Take the lines of the data below from the very first through the line containing "mb.build('white_patch', TAGW, o_)" and output them exactly, pictures excluded.

○ ○ ○ ○

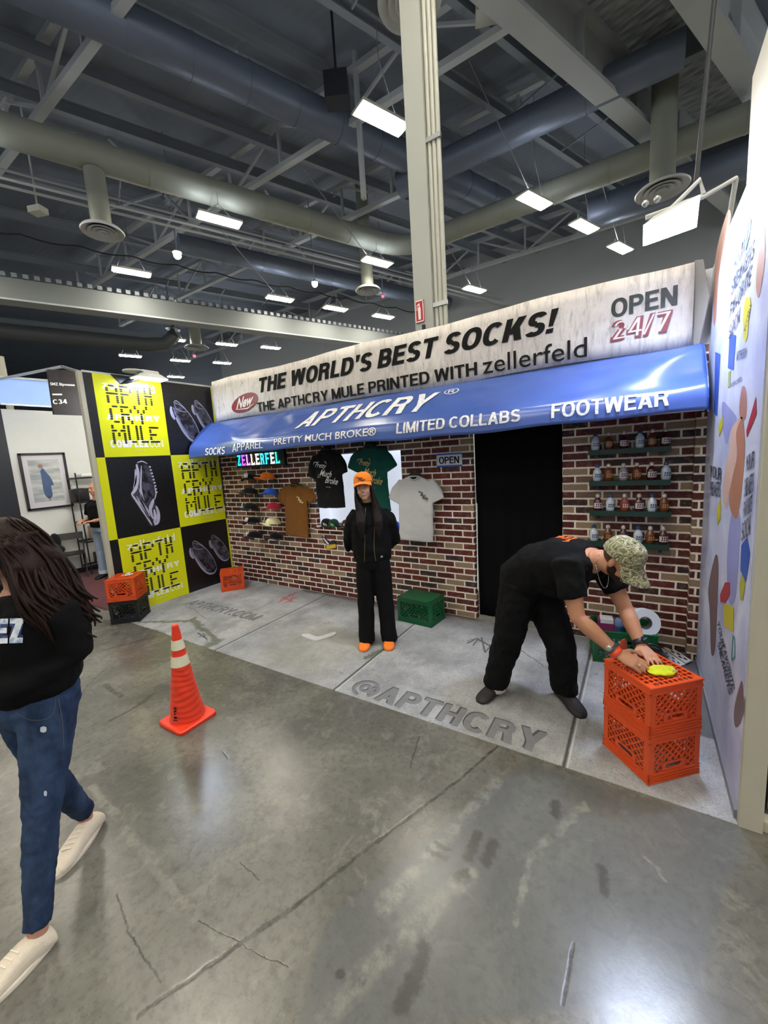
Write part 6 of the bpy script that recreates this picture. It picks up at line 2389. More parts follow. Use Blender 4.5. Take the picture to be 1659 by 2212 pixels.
o_ = thing('black_bag', 'black bag on floor behind the end post at right edge', 'bag', (0.58, 2.44, 0.0))
mb = MB()
mb.ball((0.575, 2.44, 0.13), (0.045, 0.08, 0.13))
organic('bag_body', mb, cloth('bag_dark', '#121216', .3), o_, 0.012, 2, 0.02, 0.06)
mb = MB()
mb.span((0.55, 2.352, 0.06), (0.57, 2.366, 0.14))
mb.build('white_patch', TAGW, o_)

# ================================================================== PEOPLE
from mathutils.bvhtree import BVHTree


def skin_mat(name, col):
    t = NT(name)
    c = lin(col)
    p = t.pos()
    t.set(Base_Color=t.mix(t.noise(p, 30, 4), tuple(x * .9 for x in c[:3]) + (1,), tuple(min(1, x * 1.08) for x in c[:3]) + (1,)), Roughness=0.5, Specular_IOR_Level=0.35, Subsurface_Weight=0.08)
    t.b.inputs['Subsurface Radius'].default_value = (0.02, 0.008, 0.005)
    return t.m


def hair_mat(name, col):
    t = NT(name)
    c = lin(col)
    p = t.pos()
    mp = t.n('ShaderNodeMapping')
    t.put(mp.inputs[0], p)
    mp.inputs['Scale'].default_value = (1, 1, 0.09)
    s = t.noise(mp.outputs[0], 160, 4, 0.7)
    t.set(Base_Color=t.mix(s, tuple(x * .55 for x in c[:3]) + (1,), tuple(min(1, x * 1.7) for x in c[:3]) + (1,)), Roughness=0.5, Specular_IOR_Level=0.22)
    t.bump(s, 0.5, 0.01)
    return t.m


def frame(o, fwd, up=None):
    """head/hand matrix: local -Y = fwd, local Z ~ up"""
    f = Vector(fwd).normalized()
    u = Vector(up or (0, 0, 1))
    u = (u - f * u.dot(f)).normalized()
    y = -f
    x = y.cross(u)
    M = Matrix((x, y, u)).transposed().to_4x4()
    M.translation = Vector(o)
    return M


def head_blobs(mb, M, s=1.0):
    """skull, jaw, nose, cheeks, lips and ears as overlapping lobes in the head frame"""
    R3 = M.to_3x3()
    A = lambda c, r: mb.ball(M @ (Vector(c) * s), [q * s for q in ((r, r, r) if not isinstance(r, tuple) else r)], 18, 12, R3)
    A((0, 0.018, 0.030), (.074, .092, .088))
    A((0, -0.022, 0.012), (.066, .066, .070))
    A((0, -0.022, -0.045), (.057, .060, .058))
    A((0, -0.050, -0.088), (.027, .026, .022))
    A((0.036, -0.055, -0.030), (.024, .024, .024))
    A((-0.036, -0.055, -0.030), (.024, .024, .024))
    A((0, -0.075, 0.030), (.045, .016, .011))
    A((0, -0.090, -0.008), (.009, .016, .026))
    A((0, -0.099, -0.022), (.012, .013, .010))
    A((0.011, -0.092, -0.026), (.008, .009, .007))
    A((-0.011, -0.092, -0.026), (.008, .009, .007))
    A((0, -0.083, -0.050), (.024, .010, .006))
    A((0, -0.080, -0.061), (.020, .010, .006))
    A((0.075, 0.012, -0.004), (.010, .019, .030))
    A((-0.075, 0.012, -0.004), (.010, .019, .030))


EYEW = solid('eye_white', '#d9d4cf', 0.25, var=0.02)
IRIS = solid('iris_dark', '#1f1512', 0.2)
LIP = solid('lips', '#8f4a48', 0.45, var=0.05)
TEETH = solid('teeth', '#e6e0d8', 0.3, var=0.02)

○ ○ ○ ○

FINAL RESULT:
Write part 6 of the bpy script that recreates this picture. It picks up at line 2389. More parts follow. Use Blender 4.5. Take the picture to be 1659 by 2212 pixels.
o_ = thing('black_bag', 'black bag on floor behind the end post at right edge', 'bag', (0.58, 2.44, 0.0))
mb = MB()
mb.ball((0.575, 2.44, 0.13), (0.045, 0.08, 0.13))
organic('bag_body', mb, cloth('bag_dark', '#121216', .3), o_, 0.012, 2, 0.02, 0.06)
mb = MB()
mb.span((0.55, 2.352, 0.06), (0.57, 2.366, 0.14))
mb.build('white_patch', TAGW, o_)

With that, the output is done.